For example if θ was equal to 15 and W was equal to 19.

Then to achieve a constant velocity the frictional force would need to equal approximately 4.92 N.

Or am I going in the wrong direction with this?

Any help is appreciated and please excuse any ambiguity within this post.

 

[tiny-tim]

welcome to pf!

hi phy124! welcome to pf!

Would constant velocity down a slope be achieved by a cart, by having the frictional force equal to that of Wsinθ (Where W is the weight force and θ is the angle between the slope and the horizontal).

if the brakes are on, yes …

good ol' Newton's second law in that direction means that ∑F = 0, so friction = Wsinθ …

what is worrying you about that? ​

 

[phy124]

hi phy124! welcome to pf!

Thank you tiny tim.

if the brakes are on, yes …

good ol' Newton's second law in that direction means that ∑F = 0, so friction = Wsinθ …

what is worrying you about that? ​

Yes well here lies the problem, the cart doesn't have brakes and I'm pretty sure that friction acts in the opposite direction to that of the way which the wheels are moving, so it is in the same direction as the carts movement and thus making Fr = Wsinθ wrong?

 

[tiny-tim]

hi phy124!

(just got up :zzz: …)

… the cart doesn't have brakes and I'm pretty sure that friction acts in the opposite direction to that of the way which the wheels are moving, so it is in the same direction as the carts movement and thus making Fr = Wsinθ wrong?

ah, good point …

yes, if there's wheels and no brakes, then the friction with the ground is irrelevant (there is no work done ) …

the only thing slowing the cart is friction in the bearings (between the wheel and the axle), and air resistance …

usually not enough to overcome gravity and keep a constant velocity!

(actually you're wrong about the direction of friction from the ground … for driving or braking wheels, attached to the engine, the friction is in the same direction as the acceleration or braking, but for non-driving non-braking wheels, surprisingly it's in the opposite direction! )

 

[9une]

Hi,
The cart is given three forces: gravity(W), support force(N) and frictional resisntance(F). If the cart is moving with constant velocity along the slope, the force along the slope should be zero, which means Wsinθ = F. As for dynamic frictional resistance, we have the equation F= Nμ, where μ is friction coefficient. Another equation we have is N = Wcosθ. So the final equation to satify your requirement is tanθ = μ. Without information about the friction coefficient, we could get the answer.

 

[tiny-tim]

welcome to pf!

hi 9une! welcome to pf!

… So the final equation to satify your requirement is tanθ = μ.

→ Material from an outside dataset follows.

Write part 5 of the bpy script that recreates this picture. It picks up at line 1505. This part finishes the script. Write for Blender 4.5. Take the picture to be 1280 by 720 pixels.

no, as phy124 points out, µ is irrelevant if the cart has wheels and no brakes

 

[9une]

no, as phy124 points out, µ is irrelevant if the cart has wheels and no brakes [/QUOTE]

In my opinion, µ is decided by wheels and brakes. How could we say µ is irrelevant?

 

[tiny-tim]

In my opinion, µ is decided by wheels and brakes. How could we say µ is irrelevant?

wake up! :zzz: have some coffee! …

… the cart doesn't have brakes …

 

[phy124]

hi phy124!

(just got up :zzz: …)


ah, good point …

yes, if there's wheels and no brakes, then the friction with the ground is irrelevant (there is no work done ) …

the only thing slowing the cart is friction in the bearings (between the wheel and the axle), and air resistance …

usually not enough to overcome gravity and keep a constant velocity!

(actually you're wrong about the direction of friction from the ground … for driving or braking wheels, attached to the engine, the friction is in the same direction as the acceleration or braking, but for non-driving non-braking wheels, surprisingly it's in the opposite direction! )

Ah I see, thank you for your insight, you were very helpful. I'll be sure to come back here if I have any problems in the future ;)